We all have a built-in hunger. The feeling that something is missing and we can be filled… but what we try and fill out emptiness with can hurt us more than help us. Hungering for the wrong things is the sin of covetousness, but JESUS gives us a better way to be filled, happy and blessed.
Sermon Notes
This is an upside-down world, or perhaps a right-way-up world; and Jesus is saying that with his work It’s starting to come true. This is an announcement, not a philosophical analysis of the world. It’s about something That’s starting to happen, not about a general truth of life. It is gospel: good news, not good advice… The word for ‘wonderful news’ is often translated ‘blessed’, and part of the point is that this is God’s wonderful news. God is acting in and through Jesus to turn the world upside down, to turn Israel upside down, to pour out lavish ‘blessings’ on all who now turn to him and accept the new thing that he is doing. (This list is sometimes called ‘the Beatitudes’, because the Latin word ‘beatus’ means ‘blessed’.) But the point is not to offer a list of what sort of people God normally blesses. The point is to announce God’s new covenant.
– N.T. Wright
Exodus 20:17 (NIV) 17 “You shall not covet your neighbor’s house. You shall not covet your neighbor’s wife, or his male or female servant, his ox or donkey, or anything that belongs to your neighbor.”
Matthew 5:6 (NIV) 6 Blessed are those who hunger and thirst for righteousness, for they will be filled.
Psalm 107:4–9 (NIV)
4 Some wandered in desert wastelands,
finding no way to a city where they could settle.
5 They were hungry and thirsty,
and their lives ebbed away.
6 Then they cried out to the Lord in their trouble,
and he delivered them from their distress.
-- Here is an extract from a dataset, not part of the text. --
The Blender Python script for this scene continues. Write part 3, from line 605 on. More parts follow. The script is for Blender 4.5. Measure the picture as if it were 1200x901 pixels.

7 He led them by a straight way
to a city where they could settle.
8 Let them give thanks to the Lord for his unfailing love
and his wonderful deeds for mankind,
9 for he satisfies the thirsty
and fills the hungry with good things.
It is with good reason that this is the fourth beatitude. The man marked by poverty of spirit (5:3), who grieves over sin personal and social (5:4), and approaches God and man with meekness (5:5), must also be characterized as hungry and thirsty for righteousness (5:6). It is not that he wants to be a little bit better, still less that he thinks of righteousness as an optional luxury to add to his other graces; rather, he hungers and thirsts for it. He cannot get along without righteousness; it is as important to him as food and drink. – D.A. Carson
In the Gospel of Matthew, the term “righteousness” normally refers to actual personal righteousness that results from one’s relationship with God, that is, the righteousness of sanctification rather than the righteousness of justification (Matt 1:19; 3:15; 5:10,20,45; 6:1,33; 9:13; 10:41; 13:17,43,49; 20:4; 21:32; 23:28–29,35; 25:37,46; 27:19). – Quarles
Matthew 6:1 (NIV) “Be careful not to practice your righteousness in front of others to be seen by them. If you do, you will have no reward from your Father in heaven.
Matthew 6:33 (NIV) 33But seek first his kingdom and his righteousness, and all these things will be given to you as well.
Here’s your assignment – next time you hunger or thirst – when you see one of the 10,000 ads you see today trying to convince you that you aren’t, you don’t have, you haven’t experienced enough. Next time you’re scrolling, browsing, comparing. Try this… instead of staying dry or trying to quench your thirst for more…. with more. – Try this. Put your head and heart to a longing for God’s kingdom and righteousness.